Conviction and taste

While writing the post about compressing reality, in which I argued that it was a valuable skill for the future, it opened a side quest of finding other traits that will become more or less of a requirement for startups in the age of AI.

At the root of every startup, and of business in general, is capital allocation that creates compounding results, where the goal is to create as much value as possible from a fixed amount of capital over time.

Historically limited to managers or C-level roles because of their long-term planning responsibilities, this capability is now being pushed by AI into individual contributor roles.

A single individual with AI can now easily output more than a team of three people from a few years back, and we are still at the beginning of that transition. I would not be surprised to see a single engineer be responsible for the output of a team of twenty when the UX around context switching improves.
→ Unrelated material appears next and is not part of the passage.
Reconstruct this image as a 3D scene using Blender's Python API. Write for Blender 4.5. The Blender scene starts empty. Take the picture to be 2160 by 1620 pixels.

Now, obviously using AI costs money, so you need to account for that: if that engineer’s token bill exceeds the cost of the team, that does not make sense.
I would argue that we saw this play out in the past: the cost of any utility (e.g. water, energy, internet) decreases over time as the underlying infrastructure is built and scales; Moore’s law exists in both the real and digital worlds.

Given a few years, I’m pretty sure we will have capable AI running cheaply anywhere in the world. The only question left is what to do with it.

This is where I think two traits will be important for any builder.

One is conviction: the capacity to have a vision of what the future should be, especially when there are so many things to do and most are only a few prompts away. Many people have blank page syndrome; few can write down a vision for the next ten years.

The second is taste: the capacity to build a solution that solves the problem in the simplest way possible. That does not mean it is built perfectly from the start, but the end goal should be. If a simpler solution exists, others will find it and replace you.

Obviously no one can come up with everything at the start, and you should not aim to. One might say that it is equally important to be able to course-correct and refine both your conviction and taste over time.